アディショナル‐タイム

 昨日は、日差しが強くやや汗ばむ日となった。  

 夕方、町内の防犯パトロールの時間。涼しくなり風が出ていた。警察OBを含めて、総勢10人程が集まった。それぞれ拡声器や防犯灯、拍子木を携えて一時間程巡回する。

拡声器で「還付金詐欺に注意して下さい。暗証番号は絶対教えないでください。」と言った後に拍子木を“カチカチ”と鳴らしながら歩く。町会長が、先頭を歩きながら「拡声器の後の拍子木のタイミングが少し早い。もう年なのでゆっくり一呼吸置いてください。〇〇歳なので、、」と笑いながら言う。仕事疲れが見て取れる拍子木係は、「呼吸が合わなかったね。」と笑みを浮かべて、真剣な表情に変わり慎重にタイミングを計る。

狭い路地に車が通る度にOBが「はーい。車が通ります。」と皆に声をかける。また車かなと思ったら、上空を飛ぶ飛行機の騒音だった。最近は、車のエンジン音の方が静かだと気づく。

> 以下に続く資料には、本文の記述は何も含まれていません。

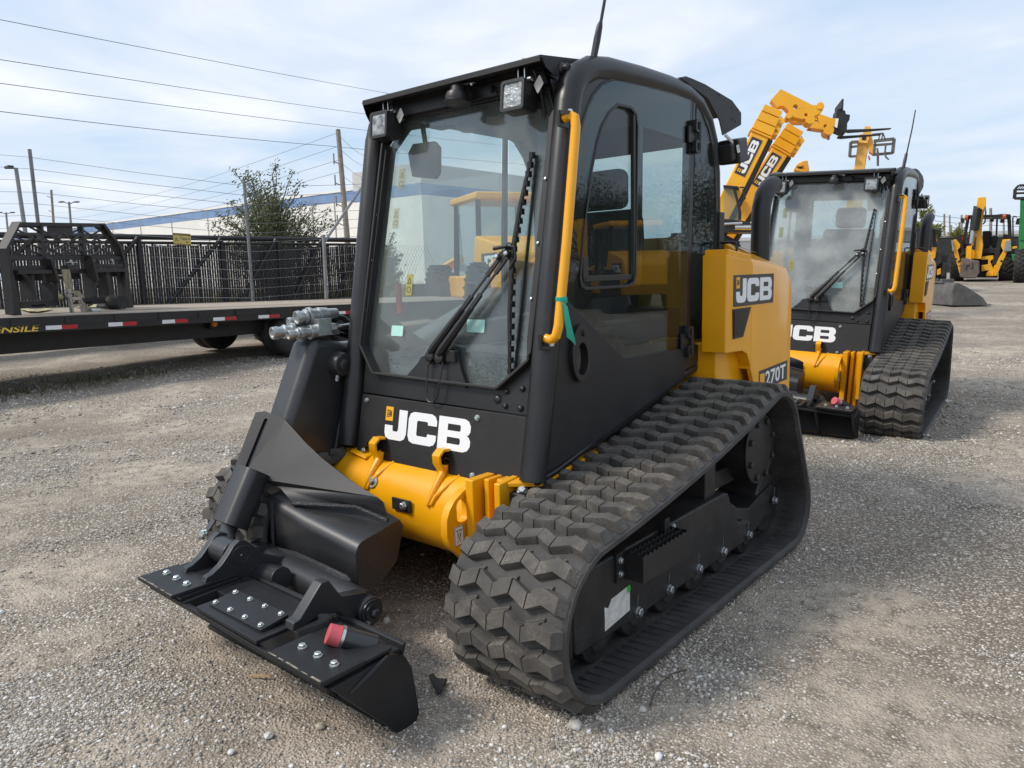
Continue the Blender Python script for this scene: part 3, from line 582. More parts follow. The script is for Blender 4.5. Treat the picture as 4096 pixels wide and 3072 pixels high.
    mb = MB(); mb.tube([(.44, .35, 1.10), (.44, .36, 1.5), (.42, .40, 1.72)], .012, 8); mb.build('grab_bar', 'plastic', root)
def make_hood(root):
    mb = MB(); secs = []
    for y, zb, zs, zt in ((1.512, .85, 1.380, 1.515), (1.541, .80, 1.376, 1.51), (1.60, .60, 1.37, 1.50), (1.80, .58, 1.352, 1.465), (1.985, .58, 1.330, 1.42), (2.04, .58, 1.285, 1.33), (2.055, .58, 1.23, 1.25), (2.06, .6, 1.1, 1.12)):
        secs.append([(s*x, y, z) for s, x, z in [(-1, .70, zb), (-1, .72, zb+.004), (-1, .72, zs-.02), (-1, .708, zs+.012), (-1, .54, zt-.02), (-1, .50, zt), (1, .50, zt), (1, .54, zt-.02), (1, .708, zs+.012), (1, .72, zs-.02), (1, .72, zb+.004), (1, .70, zb)]])
    k = 12; V = [p for s in secs for p in s]; F = []
    for i in range(len(secs)-1):
        for j in range(k-1): F.append((i*k+j, i*k+j+1, (i+1)*k+j+1, (i+1)*k+j))
    F.append(tuple(range(k))); F.append(tuple(range((len(secs)-1)*k, len(secs)*k))); mb.add(V, F)
    for s in (1, -1): mb.prism([(s*.60, y, z) for y, z in [(1.215, .957), (1.412, .950), (1.47, .93), (1.515, .86), (1.515, 1.379), (1.215, 1.41)]], (s*.1195, 0, 0)); mb.prism([(s*.60, 1.235, 1.405), (s*.7185, 1.235, 1.405), (s*.7185, 1.5, 1.378), (s*.60, 1.5, 1.378)], (0, 0, .03))
    hd = mb.build('engine_hood', 'yel', root, bevel=.006, ang=25)
    mb = MB(); mb.b2((-.66, 1.25, .55), (.66, 2.0, 1.0)); mb.b2((-.66, 1.52, .86), (.66, 1.9, 1.3)); mb.build('rear_chassis', 'yel', root, bevel=.01)
    S_ = Sd(.7205, 1)
    for s in (1, -1):
        f = (lambda y0, z0: (lambda a, b, o=0.: Vector((s*(.7205+o), y0+a if s > 0 else y0+(0-a), z0+b))))
        mb = MB(); g = f(1.293 if s > 0 else 1.787, 1.167); mb.prism([g(a, b) for a, b in rrect(0, 0, .494, .148, .004, 2)], (s*.0008, 0, 0)); dl = mb.build('side_badge', 'decalblk', hd)
        mb = MB(); g2 = f(1.293+.028 if s > 0 else 1.787-.028, 1.184); logo(mb, lambda a, b, o=0.: g2(a, b, .001+o), .44, .114, .0006, 0, (1, 2)); mb.build('badge_lettering', ['white', 'logoyel', 'decalblk'], dl)
        mb = MB(); g = f(1.62 if s > 0 else 2.02, .722); mb.prism([g(a, b+a*.04) for a, b in rrect(0, 0, .395, .105, .003, 2)], (s*.0008, 0, 0)); dl = mb.build('model_badge', 'decalblk', hd)
        mb = MB(); text(mb, '270T', lambda a, b, o=0.: g(.085+a, .016+b+a*.04, .0012), .285, .078, .001, 0)
        mb.cur = 1; mb.prism([g(a, b+.003, .0009) for a, b in [(.012, .012), (.072, .012), (.072, .085), (.012, .085)]], (s*.0006, 0, 0)); mb.build('badge_lettering', ['white', 'logoyel'], dl)
        mb = MB(); gp = [(1.285, 1.157), (1.498, 1.158), (1.408, 1.019), (1.294, 1.017)]
        mb.prism([(s*.7205, y, z) for y, z in gp], (s*.003, 0, 0))
        for i in range(17):
            z = 1.026+i*.0075; yr = 1.404+(z-1.019)/(1.158-1.019)*.088; mb.prism([(s*.7235, 1.297, z), (s*.7235, yr-.004, z), (s*.7235, yr-.002, z+.0045), (s*.7235, 1.297, z+.0045)], (s*.004, 0, 0))
        mb.build('side_grille', 'plastic', hd)
    mb = MB()
    for i in range(14):
        y = 1.53+i*.020; z = 1.520-(y-1.53)*.19; mb.box((.40, y, z), (.26, .008, .03), Matrix.Rotation(R(-30), 3, 'X'))
    mb.prism([(.26, 1.52, 1.506), (.53, 1.52, 1.506), (.53, 1.81, 1.456), (.26, 1.81, 1.456)], (0, 0, .012)); mb.build('top_louvre', 'plastic', hd)
    mb = MB(); mb.prism([(.575, y, z) for y, z in [(1.62, 1.462), (1.80, 1.438), (1.80, 1.440), (1.62, 1.464)]], (.045, 0, -.016)); mb.build('warning_decal', 'warn', hd)
    mb = MB(); mb.tube([(.60, 1.90, 1.30), (.60, 1.90, 1.60), (.60, 1.905, 1.66), (.602, 1.93, 1.72), (.606, 1.975, 1.765), (.612, 2.04, 1.785)], .049, 20); mb.build('exhaust_pipe', 'plastic', root)
    mb = MB(); mb.prism([(-.64, 2.06, .62), (.64, 2.06, .62), (.64, 2.06, 1.22), (-.64, 2.06, 1.22)], (0, .03, 0))
    for i in range(12): mb.b2((-.5, 2.088, .70+i*.04), (.5, 2.10, .72+i*.04))
    mb.build('rear_door_grille', 'blackflat', root, bevel=.004)
def make_chassis(root):
    mb = MB(); n = 32
    mb.tube([(-.62, .085, .40), (.31, .085, .40)], .186, n)
    ct = mb.build('chassis_tube', 'yel', root, ang=40)
    mb = MB()
    mb.b2((.305, -.118, .10), (.345, .30, .60)); mb.b2((.36, -.075, .10), (.385, .30, .60)); mb.b2((.40, -.05, .10), (.43, .35, .60)); mb.b2((.36, .0, .12), (.55, .5, .56)); mb.b2((.30, -.10, .08), (.335, .28, .20))
    mb.prism([(.43, -.10, .60), (.43, -.10, .20), (.43, .2, .2), (.43, .9, .74), (.43, .5, .64)], (.03, 0, 0)); mb.prism([(.46, -.06, .598), (.56, .02, .598), (.56, .6, .66), (.46, .6, .66)], (0, 0, -.02))
    mb.b2((-.60, .02, .2), (-.45, .5, .58)); mb.prism([(-.50, -.02, .57), (-.38, -.03, .555), (-.38, .25, .60), (-.50, .25, .63)], (0, 0, .012)); mb.b2((-.5, .25, .2), (.5, 1.9, .55))
    mb.build('chassis_frame', 'yel', root, bevel=.006)
    ear = [(-.04, .572), (-.075, .566), (-.125, .552), (-.165, .53), (-.195, .50), (-.212, .464), (-.214, .40), (-.20, .36), (-.155, .315), (-.10, .26), (.0, .22), (.05, .3), (.05, .55)]
    hole = [(-.13+.030*math.cos(R(a)), (.500 if math.sin(R(a)) >= 0 else .462)+.026*math.sin(R(a))) for a in range(0, 360, 20)]
    mb = MB(); mb.prism([(.265, y, z) for y, z in ear], (.034, 0, 0), [[(.265, y, z) for y, z in hole]]); er = mb.build('tie_down_eye', 'yel', ct, bevel=.004)
    mb = MB(); mb.prism([(.2995, -.178+a, .352+b) for a, b in rrect(0, 0, .05, .075, .005, 3)], (.0008, 0, 0)); mb.cur = 1
    mb.prism([(.3004, -.178+a, .352+b) for a, b in rrect(.001, .001, .049, .074, .005, 3)], (.0004, 0, 0), [[(.3004, -.178+a, .352+b) for a, b in rrect(.003, .003, .047, .072, .004, 3)]])
    g = lambda a, b: (.301, -.178+a, .352+b)
    mb.tube([g(.008, .058), g(.042, .058)], .0009, 4); mb.tube([g(.016, .058), g(.017, .035), g(.025, .028), g(.033, .035), g(.034, .058)], .0009, 4); mb.tube([g(.025+.006*math.cos(R(a)), .042+.006*math.sin(R(a))) for a in range(0, 361, 40)], .0009, 4); mb.tube([g(.014, .012), g(.025, .028), g(.034, .012)], .0009, 4)
    for i in range(5): mb.tube([g(.010+i*.007, .058), g(.014+i*.007, .064)], .0008, 4)
    mb.build('hook_decal', ['white', 'decalblk'], er)
    for x in (-.325, .065):
        # curved hooks that hold the cab front
        mb = MB(); prof = [(-.030, .615), (-.034, .640), (-.024, .655), (.0, .66), (.012, .64), (.004, .60), (-.008, .55)]
        mb.sweep([(x, y, z) for y, z in [(.01, .652), (-.022, .656), (-.042, .640), (-.040, .615), (-.020, .585), (-.018, .56)]], (.042, 0, 0), .012)
        mb.tube([(x+.022, -.012, .60), (x+.024, -.018, .57), (x+.024, -.055, .53), (x+.018, -.092, .475), (x+.012, -.103, .45)], [.022, .017, .014, .012, .008], 10)
        mb.tube([(x+.03, -.10, .455), (x+.045, -.085, .49), (x+.075, -.05, .53), (x+.10, .0, .565)], [.006, .009, .009, .006], 8)
        hk = mb.build('cab_hook', 'yel', ct, bevel=.004)
        mb = MB(); mb.cyl((x-.012, -.012, .628), (x, -.012, .628), .032, seg=18); mb.build('hook_bushing', 'plastic', hk)
    mb = MB(); mb.lathe([(0, .027), (.003, .027), (.003, .02)], (-.272, -.082, .488), (0, -1, .5), 18); mb.bolt((-.272, -.084, .489), (0, -1, .5), .012); mb.build('tube_bolt', 'castst', ct)
    mb = MB(); mb.b2((-.12, -.113, .405), (-.01, -.103, .455)); bk = mb.build('stop_bracket', 'blackflat', ct, bevel=.002); mb = MB(); mb.bolt((-.045, -.114, .432), (0, -1, 0), .014); mb.build('bracket_bolt', 'zinc', bk)
    mb = MB(); mb.b2((.46, -.05, .46), (.535, .10, .56)); mb.build('track_guard', 'frameblk', ct, bevel=.006)
    mb = MB(); mb.bolt((.50, -.02, .565), (.3, -.6, .6), .016); mb.build('guard_bolt', 'castst', ct)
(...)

 寄り合うとすぐにおしゃべりが始まるから、移動に時間はがかかる。誰かが選挙ポスターの前で、これは何だろうか?と疑問が湧く様な個性的なものを見つけると、それぞれ思いが飛び交う。「何だろうね?わかんないねぇー。」ポスターは、皆の視線を集めるが、何を訴えたいのか分からない。「この人芸能人の○○に似てない?」「ああ、ホントよく似てる。」私も選挙ポスターをこんなにゆっくりと眺めることはなかったと思う。

 ゆっくりし過ぎて、誰かが「もう一時間たっちゃったよ!」と声を張り上げる。巡回中だったと気づき、また隣の人とよもやま話をしながら歩く。

 巡回は、たっぷりと一時間かかった。

 自宅までの帰り道、薄曇りの上空には、3度目の飛行機の騒音が聞こえていた。